Con el armario lleno de ropa que no sabe cuándo se va a poner, reconoce que “antes éramos felices con menos” y se refiere a lo material, lo dice ella, con su cabeza lúcida, echando de menos los tiempos en los que no había carretera, cuando sus hijos tenían que ir andando a la escuela, cuando se cocinaba el pan en casa y nadie viajaba a Benidorm, los mismos tiempos en los que los pueblos, y el suyo también, estaban llenos de gente. “Me falta la gente”.
Ahora Valentina ya no quiere ir a Tenerife, “y mira que me insisten, tengo suerte con mi familia, están muy pendientes de mí”, pero es que como ella bien explica “esta es mi casa, es lo que me tocó, nosotros levantamos esta casa e invertimos mucho en ella y aquí me quiero quedar. El invierno se hace muy largo, pero el año que viene cumpliré sesenta años en esta casa…” Y lo hará. No hay más verla.
La soledad de Valentina aprieta a veces demasiado. “Cuando tengo que ir a hacer un análisis a Illano no hay ni donde tomar un café. Me da pena”, por eso ella leva una galletina en el bolso, para tomarla después de la extracción.

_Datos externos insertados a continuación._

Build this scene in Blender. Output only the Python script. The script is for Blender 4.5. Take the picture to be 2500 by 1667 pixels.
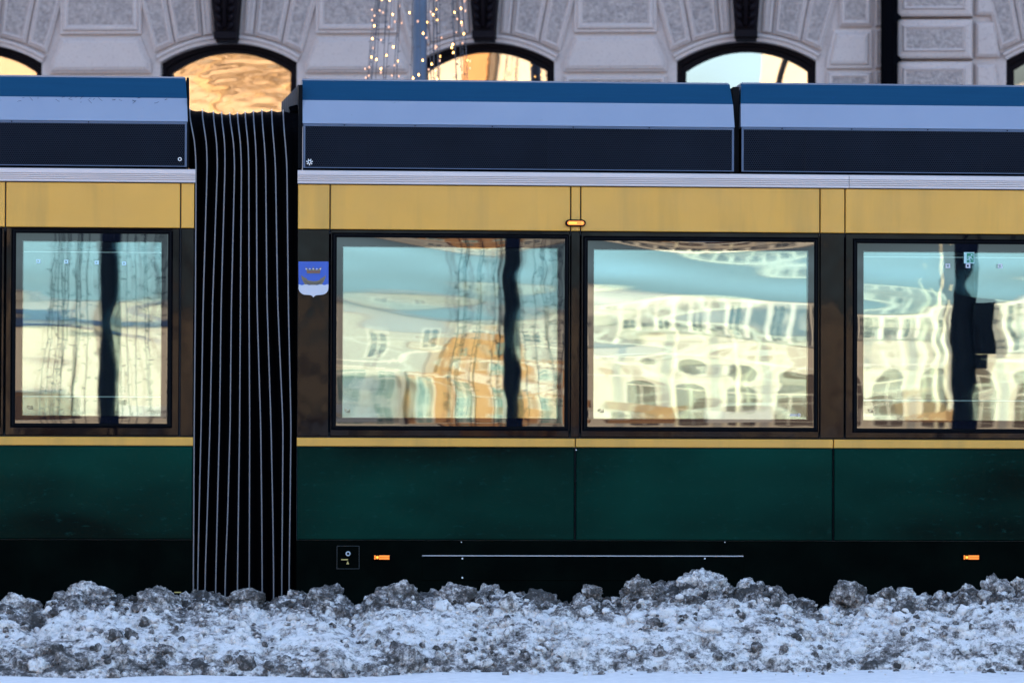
import bpy, math, random
import numpy as np
from mathutils import Vector, Matrix, noise as mnoise

for _o in list(bpy.data.objects):
    bpy.data.objects.remove(_o)
S = bpy.context.scene
C = S.collection
rad = math.radians

# ------------------------------------------------------------------ camera
CAM_A = rad(4.3)            # the optical axis is turned 4.3 degrees off the tram's normal
CAM_D = 25.0
CAM_H = 1.35
PIX = 10000.0               # focal length in pixels of a 2500 px wide frame (144 mm lens)
CAM_P = math.atan((1050 - 833.5) / PIX)
CAM_R = 0.0038
CAM_POS = Vector((-CAM_D * math.sin(CAM_A), -CAM_D * math.cos(CAM_A), CAM_H))
fw = Vector((math.sin(CAM_A) * math.cos(CAM_P), math.cos(CAM_A) * math.cos(CAM_P), math.sin(CAM_P)))
rt0 = Vector((math.cos(CAM_A), -math.sin(CAM_A), 0))
up0 = rt0.cross(fw)
RT = rt0 * math.cos(CAM_R) + up0 * math.sin(CAM_R)
UP = up0 * math.cos(CAM_R) - rt0 * math.sin(CAM_R)
cd = bpy.data.cameras.new('camera')
cam = bpy.data.objects.new('camera', cd)
C.objects.link(cam)
cam.matrix_world = Matrix(((RT.x, UP.x, -fw.x, CAM_POS.x), (RT.y, UP.y, -fw.y, CAM_POS.y),
                           (RT.z, UP.z, -fw.z, CAM_POS.z), (0, 0, 0, 1)))
cd.sensor_width = 36
cd.lens = 36 * PIX / 2500
cd.clip_start = 0.5
cd.clip_end = 3000
cd.dof.use_dof = True
cd.dof.focus_distance = 25.0
cd.dof.aperture_fstop = 4.6
cd.dof.aperture_blades = 9
S.camera = cam

# ------------------------------------------------------------------ world, sun, exposure
SUN_EL, SUN_AZ = rad(11.0), rad(12.0)
w = bpy.data.worlds.new('World')
S.world = w
w.use_nodes = True
wn = w.node_tree.nodes
wn.clear()
sky = wn.new('ShaderNodeTexSky')
sky.sky_type = 'NISHITA'
sky.sun_disc = False
sky.sun_elevation = SUN_EL
sky.sun_rotation = -SUN_AZ
sky.altitude = 0
sky.air_density = 0.74
sky.dust_density = 3.6
sky.ozone_density = 1.8
bg = wn.new('ShaderNodeBackground')
bg.inputs['Strength'].default_value = 0.15
wo = wn.new('ShaderNodeOutputWorld')
w.node_tree.links.new(sky.outputs[0], bg.inputs[0])
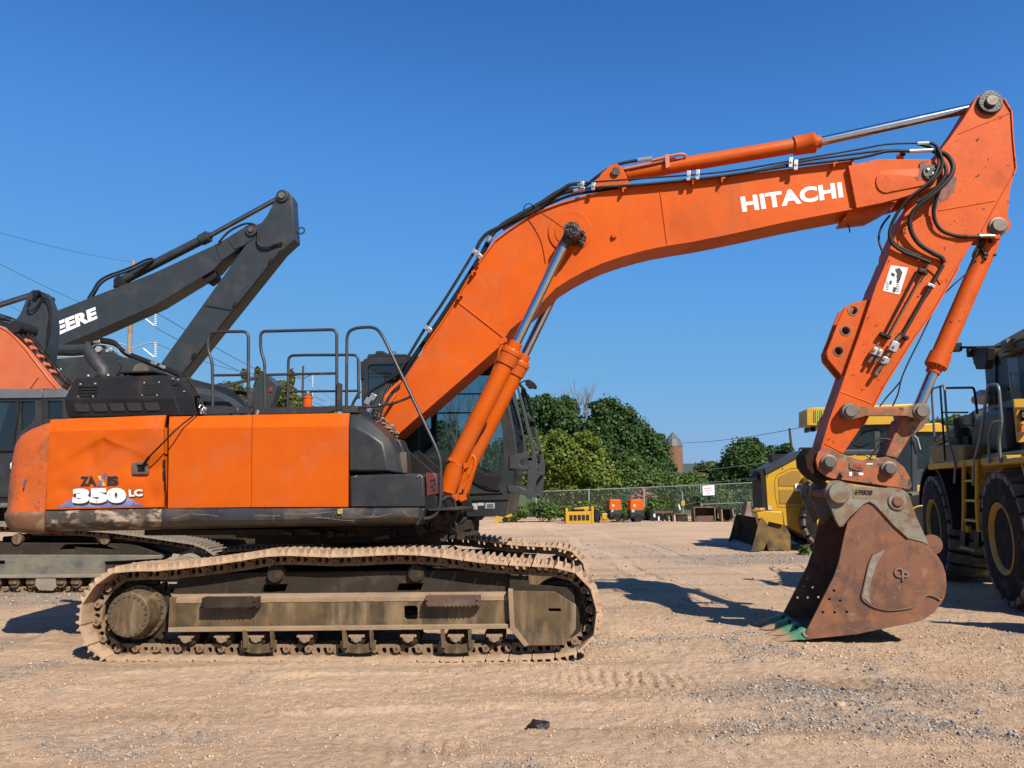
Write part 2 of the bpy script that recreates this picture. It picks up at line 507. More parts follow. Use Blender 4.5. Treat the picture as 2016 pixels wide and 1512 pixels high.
M['decal_blue'] = surf('blue_decal', (0.075, 0.08, 0.27), (0.30, 0.32, 0.55), 0.5, var=5.0, layers=(((.7, .25, .15), 16, .66, .68, .8, .6),))
M['decal_violet'] = surf('violet_decal', (0.14, 0.12, 0.42), (0.16, 0.14, 0.45), 0.5)
M['yellow_decal'] = surf('yellow_decal', (0.80, 0.52, 0.09), (0.75, 0.5, 0.1), 0.5)
M['paper'] = surf('dirty_sticker', (0.62, 0.62, 0.56), (0.50, 0.50, 0.45), 0.6, layers=(((.10, .10, .10), 60, .60, .63, .7, .6),))
M['yellow'] = surf('yellow_machine_paint', (0.72, 0.40, 0.018), (0.66, 0.36, 0.016), 0.38, layers=((DUST, 2.5, .5, .8, .3, .8),))
M['yellow_dirty'] = surf('yellow_dusty_paint', (0.48, 0.27, 0.03), (0.38, 0.22, 0.04), 0.6, layers=((DUST, 3.5, .45, .65, .6, .85), (DK, 12, .62, .68, .6, .8)))
M['coupler'] = surf('mud_stained_orange', (0.56, 0.13, 0.025), (0.36, 0.10, 0.035), 0.65, layers=(((.20, .12, .07), 5, .46, .56, .85, .85), (DK, 9, .58, .64, .85, .7), ((.42, .30, .18), 7, .56, .66, .6, .8)), bump=0.003, bump_scale=16)
M['yellow_mesh'] = surf('yellow_perforated_panel', (0.40, 0.21, 0.012), (0.36, 0.19, 0.012), 0.6)
M['dere'] = surf('charcoal_machine_paint', (0.046, 0.056, 0.062), (0.038, 0.046, 0.051), 0.42, spec=.35, layers=((DUST, 2.0, .52, .9, .2, .8),), bump=0.0008, bump_scale=5)
M['tread'] = surf('dusty_tread', (.30, .26, .22), (.16, .14, .12), .9, layers=(((.05, .045, .04), 5, .55, .65, .7, .9),), bump=.003, bump_scale=30)
M['tyre'] = surf('dusty_tyre_rubber', (0.016, 0.015, 0.014), (0.028, 0.024, 0.020), 0.85, spec=.2, layers=((DUST, 5, .55, .75, .45, .95),), bump=0.003, bump_scale=30)
M['red'] = surf('dirty_red_reflector', (0.22, 0.035, 0.025), (0.10, 0.03, 0.025), 0.35, layers=((SOIL, 8, .5, .7, .6, .8),))
M['amber'] = surf('amber_lens', (0.80, 0.25, 0.02), (0.7, 0.2, 0.02), 0.25)
M['galv'] = surf('galvanised_steel', (0.36, 0.38, 0.37), (0.28, 0.30, 0.29), 0.5, 0.3)
M['pole'] = surf('weathered_pole', (0.30, 0.17, 0.10), (0.42, 0.33, 0.26), 0.8, var=1.5)
M['wire'] = surf('grey_wire', (0.10, 0.11, 0.12), (0.10, 0.11, 0.12), 0.6)
M['bark'] = surf('bark', (0.10, 0.075, 0.055), (0.07, 0.05, 0.035), 0.9, bump=0.01, bump_scale=15)
M['seat'] = surf('seat_fabric', (0.05, 0.055, 0.055), (0.03, 0.03, 0.03), 0.9)
M['louvre_green'] = surf('lime_light_slats', (0.55, 0.62, 0.08), (0.4, 0.5, 0.06), 0.4)
M['scrap'] = surf('rusty_scrap_steel', (0.16, 0.075, 0.04), (0.09, 0.06, 0.045), 0.8, layers=((DUST, 3, .5, .7, .5, .9),))
M['wear'] = surf('worn_edge_steel', (0.20, 0.165, 0.14), (0.15, 0.09, 0.06), 0.55, 0.3, layers=(((.16, .06, .03), 8, .55, .65, .7, .8),))

def glass_mat(name, tint=(0.10, 0.14, 0.15), alpha=0.45, rough=0.03):
    m, nt, p, L = new_mat(name)
    out = nt.nodes['Material Output']
    tr = nt.nodes.new('ShaderNodeBsdfTransparent'); tr.inputs[0].default_value = (0.78, 0.86, 0.87, 1)
    p.inputs['Base Color'].default_value = (*tint, 1); p.inputs['Roughness'].default_value = rough
    p.inputs['Specular IOR Level'].default_value = 0.8
    mx = nt.nodes.new('ShaderNodeMixShader'); mx.inputs[0].default_value = alpha
    L.new(tr.outputs[0], mx.inputs[1]); L.new(p.outputs[0], mx.inputs[2]); L.new(mx.outputs[0], out.inputs['Surface'])
    return m
M['glass'] = glass_mat('cab_glass', (0.05, 0.07, 0.075), 0.14)
M['glass_dark'] = glass_mat('tinted_cab_glass', (0.012, 0.016, 0.018), 0.72)

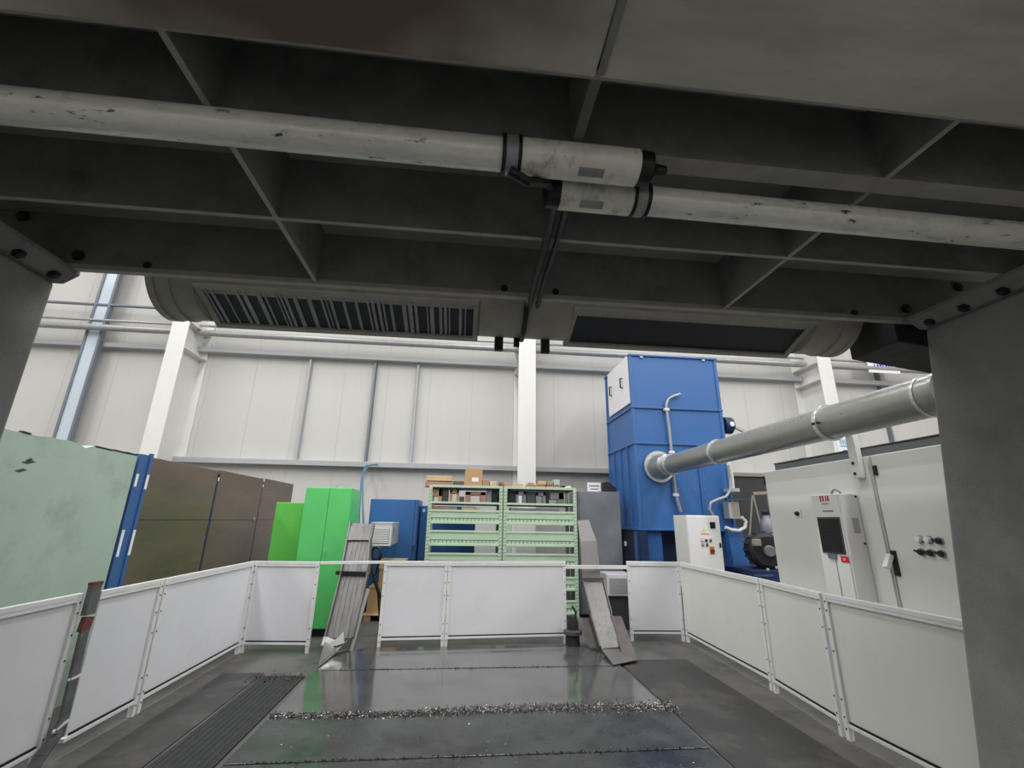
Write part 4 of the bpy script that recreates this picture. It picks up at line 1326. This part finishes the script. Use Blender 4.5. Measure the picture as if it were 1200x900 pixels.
p = cpt(826.5, 625.7)
MB().box(p.x - .075, p.x + .065, cy - .002, cy + .001, p.z - .012, p.z + .012).build('red_sticker', 'pink', r)

# ================================================================== MOTOR AREA
r = thing('dark_enclosure', (6.2, 9.4, 0), 'dark charcoal enclosure with beige top bar between blue tower and grey cabinets', 'enclosure')
ey = 9.3
x0, x1 = TX1 + .25, on_y(905, 600, ey).x + .5
z1_ = on_y(880, 556, ey).z
MB().box(x0, x1, ey, ey + .9, 0, z1_ - .05).build('screen', 'hood', r)
MB().box(x0 - .03, x1 + .02, ey - .04, ey + .92, z1_ - .05, z1_ + .03).build('top_bar', 'beige', r, bevel=.006)
r = thing('trestle_stand', (on_y(885, 600, 8.7).x, 8.7, 0), 'grey A-frame trestle in front of the dark enclosure', 'trestle')
p0, p1 = on_y(882, 578.5, 8.7), on_y(900, 577.5, 8.7)
MB().bar((p0.x, 8.7, p0.z), (p1.x, 8.7, p1.z), .05, .06).build('top_bar', 'beige', r, bevel=.004)
a_, b_ = on_y(883, 584, 8.7), on_y(891, 625, 8.7)
MB().bar((a_.x, 8.7, p0.z - .03), (a_.x + .22, 8.62, 0), .03, .03).build('leg', 'beige', r)
MB().bar((a_.x - .02, 8.7, p0.z - .03), (a_.x - .45, 8.78, 0), .03, .03).build('leg', 'beige', r)
MB().bar((p1.x - .02, 8.7, p1.z - .03), (p1.x + .1, 8.78, 0), .03, .03).build('leg', 'beige', r)
# electric motor / pump
my = 7.3
c_ = on_y(891, 645, my)
r = thing('hydraulic_pump', (c_.x, my, 0), 'dark round hydraulic pump motor on a blue base beside the grey cabinets', 'pump')
MB().box(c_.x - .38, c_.x + .55, my - .3, my + .55, 0, c_.z - .27).build('base', 'blue_dark', r, bevel=.01)
MB().box(c_.x - .36, c_.x - .05, my - .31, my - .299, c_.z - .36, c_.z - .33).build('base_flange', 'blue', r)
MB().lathe((c_.x, my - .22, c_.z), (.35, .9, 0), [(0, .10), (.0, .22), (.04, .27), (.12, .28), (.5, .27), (.55, .2)], 28).build('motor_body', 'dark', r, smooth=True)
fm = MB()
for k in range(16):
    a = 2 * PI * k / 16
    ax = Vector((.35, .9, 0)).normalized()
    s_ = ax.cross(Vector((0, 0, 1))).normalized()
    d_ = s_ * math.cos(a) + Vector((0, 0, 1)) * math.sin(a)
    b0_ = Vector((c_.x, my - .22, c_.z)) + d_ * .285
    fm.bar(b0_ + ax * .13, b0_ + ax * .48, .02, .03, up=d_)
fm.build('cooling_fins', 'steel_dark', r)
MB().lathe((c_.x, my - .24, c_.z), (.35, .9, 0), [(-.03, .04), (-.03, .07), (0, .09), (.02, .09)], 18).build('shaft_cover', 'steel', r, smooth=True)
MB().box(c_.x - .26, c_.x - .16, my - .3, my - .2, c_.z + .08, c_.z + .18).build('terminal_box', 'beige', r, bevel=.01)
p = on_y(897, 622, my)
vs = MB().lathe((p.x + .05, my, c_.z + .22), (0, 0, 1), [(0, .10), (.05, .11), (.22, .11), (.30, .06), (.33, .06), (.33, .04)], 20).build('accumulator', 'steel', r, smooth=True)
MB().lathe((p.x + .05, my, c_.z + .55), (0, 0, 1), [(0, .04), (0, .06), (.06, .06), (.07, .02)], 14).build('accumulator_cap', 'black', vs, smooth=True)
for k in range(3):
    q0 = Vector((p.x - .05 + .09 * k, my - .22, c_.z + .24 - .02 * k))
    MB().tube([q0, q0 + Vector((.05, -.05, .04)), q0 + Vector((.14, -.04, -.06)), q0 + Vector((.25, .02, -.22))], .022, 8).build('copper_line', 'copper', r, smooth=True)
for k in range(4):
    MB().lathe((p.x - .02 + .08 * k, my - .28, c_.z + .22 - .07 * k), (0, -1, 0), [(0, .035), (.03, .035), (.03, .02)], 6).build('fitting', ('copper', 'silver')[k % 2], r)
for k in range(3):
    MB().lathe((c_.x - .12 + .15 * k, my - .29, c_.z - .26 + .03 * (k % 2)), (0, -1, 0), [(0, .022), (.02, .022), (.022, .01)], 6).build('gauge_port', 'silver', r)

# ================================================================== GREY ELECTRIC CABINETS (right)
XC = 4.2
zt_ = 2.31
yEnd = on_x(896, 560, XC).y
ySeam = on_x(1033, 600, XC).y
r1 = thing('electric_cabinet', (XC + .4, (yEnd + ySeam) / 2, 0), 'light grey electric cabinet carrying the cooling unit', 'electric cabinet')
MB().box(XC + .02, XC + .8, ySeam + .004, yEnd, .0, zt_).build('body', 'cabinet', r1, bevel=.006)
MB().box(XC, XC + .02, ySeam + .012, yEnd - .006, .08, zt_ - .008).build('door', 'cabinet', r1, bevel=.005)
p = on_x(936, 602, XC)
k_ = MB().box(XC - .012, XC, p.y - .05, p.y + .05, p.z - .05, p.z + .05).build('rotary_switch', 'cabinet_white', r1, bevel=.006)
MB().lathe((XC - .012, p.y, p.z), (-1, 0, 0), [(0, .03), (.03, .024), (.032, .01)], 12).build('switch_knob', 'black', k_, smooth=True)
p = on_x(898, 566, XC)
for zz in (zt_ - .12, .6):
    MB().box(XC - .01, XC + .03, yEnd - .004, yEnd + .02, zz - .06, zz + .06).build('hinge', 'black', r1)
r2 = thing('electric_cabinet', (XC + .4, ySeam - .7, 0), 'light grey electric cabinet with black handle and six rotary switches', 'electric cabinet')
yN = 2.95
MB().box(XC + .02, XC + .8, yN, ySeam - .004, 0, zt_).build('body', 'cabinet', r2, bevel=.006)
d2 = MB().box(XC, XC + .02, yN + .01, ySeam - .012, .08, zt_ - .008).build('door', 'cabinet', r2, bevel=.005)
MB().box(XC - .024, XC, ySeam + .02, 4.462, .08, zt_ - .008).build('front_pillar', 'cabinet', r1, bevel=.006)
hp = on_x(1020, 552, XC)
MB().box(XC - .012, XC + .0, ySeam - .06, ySeam - .014, hp.z - .05, hp.z + .05).build('hinge', 'black', r2, bevel=.003)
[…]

El despoblamiento de la zona rural parece un mal que no tiene solución. Son las siete y media de la tarde, ha parado de llover y sale un rayo de sol. “Vamos que te enseño la parte de fuera”, dice Valentina. Y ahí, con todas las fincas cuesta abajo, donde nunca se pudo meter maquinaria, en esas tierras que ella y su marido labraron y convirtieron en fértiles, mirándolas desde arriba y con la perspectiva de los años, ahí es donde lanza su sentencia Valentina. “Yo, si me volviese joven, también igual me marchaba, pero esta es mi casa. Y casa solo hay una”. Casa Manuel, en Bustello, concejo de Illano. Donde viven Valentina y su radio.